Some Ironic Texas History

I love irony. I had to post this, given all the noise today from Texas, about electrifying the wall to keep Mexicans out, and fears of an armed U.S. invasion of their state. I came across the following while editing the section of my book that recounted one of our many visits to Texas. Don’t get me wrong, my fifth great-grandmother settled Texas, my family name is listed on the wall in the Alamo Museum, The Alamo is a beautiful shrine to the Texas Revolution, but every time  I read this display quote I crack up.

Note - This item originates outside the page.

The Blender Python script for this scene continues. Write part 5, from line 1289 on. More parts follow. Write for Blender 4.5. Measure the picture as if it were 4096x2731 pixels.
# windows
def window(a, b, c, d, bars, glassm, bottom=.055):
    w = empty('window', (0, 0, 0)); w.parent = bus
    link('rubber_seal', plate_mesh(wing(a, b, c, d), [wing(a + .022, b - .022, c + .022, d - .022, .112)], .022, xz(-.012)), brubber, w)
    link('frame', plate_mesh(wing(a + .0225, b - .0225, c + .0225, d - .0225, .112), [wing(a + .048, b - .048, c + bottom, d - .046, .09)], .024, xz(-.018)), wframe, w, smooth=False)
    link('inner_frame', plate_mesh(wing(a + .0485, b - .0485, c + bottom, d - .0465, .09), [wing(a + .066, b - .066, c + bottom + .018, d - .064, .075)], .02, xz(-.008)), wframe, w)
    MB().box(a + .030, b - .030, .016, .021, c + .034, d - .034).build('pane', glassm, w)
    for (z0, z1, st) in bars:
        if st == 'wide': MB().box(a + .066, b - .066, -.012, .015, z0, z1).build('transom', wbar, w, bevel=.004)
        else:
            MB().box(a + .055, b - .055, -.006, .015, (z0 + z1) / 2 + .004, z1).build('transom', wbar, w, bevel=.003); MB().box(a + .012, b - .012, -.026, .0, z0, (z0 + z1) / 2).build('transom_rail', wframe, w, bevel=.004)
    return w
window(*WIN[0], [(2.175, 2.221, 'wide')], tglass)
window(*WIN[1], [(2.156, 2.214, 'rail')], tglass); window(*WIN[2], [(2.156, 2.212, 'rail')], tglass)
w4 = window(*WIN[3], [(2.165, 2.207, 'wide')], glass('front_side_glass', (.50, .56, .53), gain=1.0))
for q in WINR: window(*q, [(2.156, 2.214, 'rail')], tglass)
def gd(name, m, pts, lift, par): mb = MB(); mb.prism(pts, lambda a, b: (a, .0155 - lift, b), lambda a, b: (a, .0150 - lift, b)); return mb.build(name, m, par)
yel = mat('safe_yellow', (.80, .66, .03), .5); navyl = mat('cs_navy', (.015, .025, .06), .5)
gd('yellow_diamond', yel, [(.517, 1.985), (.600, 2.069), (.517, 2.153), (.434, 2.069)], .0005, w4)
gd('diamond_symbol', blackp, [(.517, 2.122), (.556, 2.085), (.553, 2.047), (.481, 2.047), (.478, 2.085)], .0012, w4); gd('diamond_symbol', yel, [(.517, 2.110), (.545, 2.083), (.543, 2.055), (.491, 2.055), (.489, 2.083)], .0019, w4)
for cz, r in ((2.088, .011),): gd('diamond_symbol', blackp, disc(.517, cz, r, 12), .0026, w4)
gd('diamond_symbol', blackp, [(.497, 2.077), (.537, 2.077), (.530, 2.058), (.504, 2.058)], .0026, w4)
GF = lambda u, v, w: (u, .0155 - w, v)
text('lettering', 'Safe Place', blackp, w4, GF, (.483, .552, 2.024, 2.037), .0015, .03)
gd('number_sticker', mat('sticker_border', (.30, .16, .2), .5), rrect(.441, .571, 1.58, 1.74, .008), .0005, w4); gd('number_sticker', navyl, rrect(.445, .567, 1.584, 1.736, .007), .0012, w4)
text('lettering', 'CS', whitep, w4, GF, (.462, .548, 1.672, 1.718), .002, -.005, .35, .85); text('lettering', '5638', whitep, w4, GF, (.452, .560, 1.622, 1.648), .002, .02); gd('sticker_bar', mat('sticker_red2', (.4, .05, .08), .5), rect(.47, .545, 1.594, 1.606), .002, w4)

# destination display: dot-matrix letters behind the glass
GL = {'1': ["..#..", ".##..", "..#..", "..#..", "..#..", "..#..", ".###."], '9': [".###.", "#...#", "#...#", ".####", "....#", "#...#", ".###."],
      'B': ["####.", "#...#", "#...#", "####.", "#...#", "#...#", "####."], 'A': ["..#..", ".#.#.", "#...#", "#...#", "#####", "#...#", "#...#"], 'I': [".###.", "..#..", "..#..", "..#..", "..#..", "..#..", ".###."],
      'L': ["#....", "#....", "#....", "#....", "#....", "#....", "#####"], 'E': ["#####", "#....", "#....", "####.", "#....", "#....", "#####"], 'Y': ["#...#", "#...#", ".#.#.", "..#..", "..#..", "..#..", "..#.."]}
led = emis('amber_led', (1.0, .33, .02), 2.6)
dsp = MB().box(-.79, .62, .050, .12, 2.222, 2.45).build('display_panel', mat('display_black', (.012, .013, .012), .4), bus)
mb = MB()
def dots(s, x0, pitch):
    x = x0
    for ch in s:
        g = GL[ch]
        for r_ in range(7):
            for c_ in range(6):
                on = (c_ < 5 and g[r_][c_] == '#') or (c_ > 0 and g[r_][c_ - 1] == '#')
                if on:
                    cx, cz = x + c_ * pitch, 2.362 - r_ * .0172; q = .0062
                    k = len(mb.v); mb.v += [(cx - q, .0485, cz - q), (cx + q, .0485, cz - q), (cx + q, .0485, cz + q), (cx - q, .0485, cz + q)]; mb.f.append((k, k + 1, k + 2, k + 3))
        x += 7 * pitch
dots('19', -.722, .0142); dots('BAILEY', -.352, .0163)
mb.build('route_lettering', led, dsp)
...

Directly from the of the Museum at the Alamo:

A New Population: Spanish officials, concerned about Texas’ sparse population had decided to invite colonists from the United States to settle in Texas before Mexico declared her independence. The new Mexican government adopted the colonization plan as its own, hoping the colonists would contribute to the region’s economic prosperity. The first colonists, led by Stephen F. Austin, arrived in 1821. By 1828 there were so many immigrants from the United States in Texas that in some areas they outnumbered the Mexican population by 10 to 1. Manuel de Mier y Terán, a Mexican official sent to Texas that year, reported in alarm that Texas was becoming more American than Mexican and would be lost if the flow of settlers from the United States was not stopped. In 1830 the Mexican government, in response to Mier y Terán’s warning, closed Texas to further immigration from the United States. It also established several new forts in Texas to strengthen its presence, prohibited the importation of slaves and opened customhouses to collect taxes and stop illegal trade with the United States.

There was an additional quote at the bottom of the display, from Mier y Terán in 1828, that said “They (the American Colonists) all go about with their Constitution in their pocket demanding their rights.”

Does any one else see the irony in this bit of history?